LGBTQ+ Human Rights activist: Harvey Milk
While October is LGBT History Month, there is one local member of that community who stands out: Harvey Milk.
Who was Harvey Milk? He was a human rights and civil rights activist, the first openly gay elected official in the United States. He fought for gay rights, connecting them to the rights of other minorities.
Milk was elected as a supervisor in the county of San Francisco in 1978, a period of time when the LGBT community was facing a great amount of hostility, prejudice, and discrimination.
He didn’t just advocate for traditional minorities and the LGBT community. He considered the elderly to be the most oppressed group in the country. “I don’t think we have a right to take people who raised us who made us strong and healthy and then toss them away like an empty can of beer” he said (quotepark).

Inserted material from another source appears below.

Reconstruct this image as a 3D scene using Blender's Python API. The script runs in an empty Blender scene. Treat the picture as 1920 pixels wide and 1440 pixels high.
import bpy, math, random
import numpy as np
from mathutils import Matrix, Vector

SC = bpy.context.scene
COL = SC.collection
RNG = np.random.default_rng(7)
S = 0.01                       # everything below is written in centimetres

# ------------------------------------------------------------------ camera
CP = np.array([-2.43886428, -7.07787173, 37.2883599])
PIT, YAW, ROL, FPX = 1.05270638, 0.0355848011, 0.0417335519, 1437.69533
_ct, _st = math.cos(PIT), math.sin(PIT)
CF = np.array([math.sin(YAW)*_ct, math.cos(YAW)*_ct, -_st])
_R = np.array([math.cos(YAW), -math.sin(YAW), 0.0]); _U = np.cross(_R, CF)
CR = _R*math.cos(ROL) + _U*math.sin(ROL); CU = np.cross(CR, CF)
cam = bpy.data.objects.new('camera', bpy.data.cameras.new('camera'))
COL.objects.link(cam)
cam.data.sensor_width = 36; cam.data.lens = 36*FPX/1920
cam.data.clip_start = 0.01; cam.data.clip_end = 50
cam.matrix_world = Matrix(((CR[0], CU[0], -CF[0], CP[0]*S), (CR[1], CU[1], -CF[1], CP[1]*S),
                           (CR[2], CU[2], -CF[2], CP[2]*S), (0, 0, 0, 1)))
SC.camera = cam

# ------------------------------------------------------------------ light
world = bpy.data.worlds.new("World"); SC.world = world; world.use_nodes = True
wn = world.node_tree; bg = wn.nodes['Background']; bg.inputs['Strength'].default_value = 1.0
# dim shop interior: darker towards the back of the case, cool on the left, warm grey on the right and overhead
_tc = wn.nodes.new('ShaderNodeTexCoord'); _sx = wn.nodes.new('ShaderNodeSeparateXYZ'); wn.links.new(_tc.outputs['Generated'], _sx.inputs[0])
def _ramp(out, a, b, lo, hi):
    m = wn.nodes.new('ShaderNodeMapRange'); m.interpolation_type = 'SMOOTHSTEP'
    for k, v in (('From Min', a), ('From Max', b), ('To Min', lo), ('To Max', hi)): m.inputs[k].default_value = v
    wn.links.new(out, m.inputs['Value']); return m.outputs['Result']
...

Because of his commitment to minorities, he earned support from the elderly, environmentalists, the firefighters union, and many more. In the short time he was in office, he did many things for the community, like improving library services and developing daycare centers for working mothers.
Harvey Milk made a great impact on society. He was a person of much ambition, striving for change. On November 16, 1978, he was assassinated. There is now a statue of him in the center rotunda in San Francisco.
In 2010, California passed SB572 to celebrate Harvey Milk Day on May 22 in memory of him and all the things he accomplished.